Mais revenons à ces procédures express qui misent clairement sur un effet dissuasif. Avec peu de chance d’atteindre leur but. Tout au plus, caresseront-elles dans le sens du poil une partie de l’opinion publique sensible aux discours négatifs à répétition sur de prétendus abus. Car l’expérience l’a démontré: ni les murs, ni les obstacles administratifs, ni la dangerosité des voyages ne peuvent concurrencer des besoins de protection ou l’espoir d’un avenir meilleur. La rapidité de traitement des demandes d’asile n’empêchera pas davantage les difficultés que pose le renvoi en raison de l’absence fréquente de papiers d’identité des demandeurs déboutés et d’autres complications. Elle pourrait en revanche, a alarmé l’Organisation suisse d’aide aux réfugiés, générer des décisions erronées faute de temps pour établir les faits. Pas de quoi émouvoir. Le projet-pilote s’inscrit dans la lignée des durcissements opérés en matière de politique d’asile. Pas moins d’une dizaine de révisions de la loi depuis son introduction en 1981 réclamant quasi toutes une sévérité accrue.

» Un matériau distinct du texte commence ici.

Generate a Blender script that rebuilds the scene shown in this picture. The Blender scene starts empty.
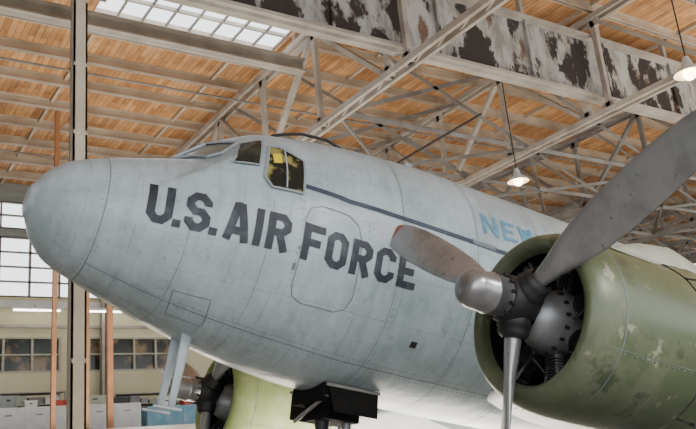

Même les approches un peu plus humaines dont fait parfois preuve la Suisse interrogent, se cantonnant à certaines catégories d’exilés. A l’image de la protection accordée aux ressortissants d’Ukraine auxquels n’accèdent pas d’autres réfugiés de guerre. Les personnes ayant fui l’agression russe ont par ailleurs obtenu le mois dernier, et bien sûr à raison, une prolongation de leur statut jusqu’en mars 2025. Par cette décision, les autorités ont emboîté le pas aux Etats de l’UE. Elles ont aussi revu leur copie vis-à-vis des requérantes d’asile afghanes. Depuis fin septembre, celles-ci pourront prétendre au statut de réfugiée. Un changement de pratique pour le moins tardif mais essentiel. Le Secrétariat d’Etat aux migrations s’est néanmoins empressé de souligner qu’il a suivi nombre d’Etats européens, que «la Suisse ne devrait pas être le point de mire des Afghanes». Encore une réflexion qui trahit une solidarité ne cessant de s’étioler. Il est temps de changer de regard sur les exilés. Si ce n’est en raison du cœur, par pragmatisme dans une Europe vieillissante et manquant de main-d’œuvre. Il est temps de se souvenir que les personnes arrachées à leur terre par les violences ou les nécessités économiques, pour peu qu’on leur fasse une place, et en misant sur une volonté réciproque d’intégration et de partage, peuvent contribuer à la richesse de la mixité culturelle et à la prospérité.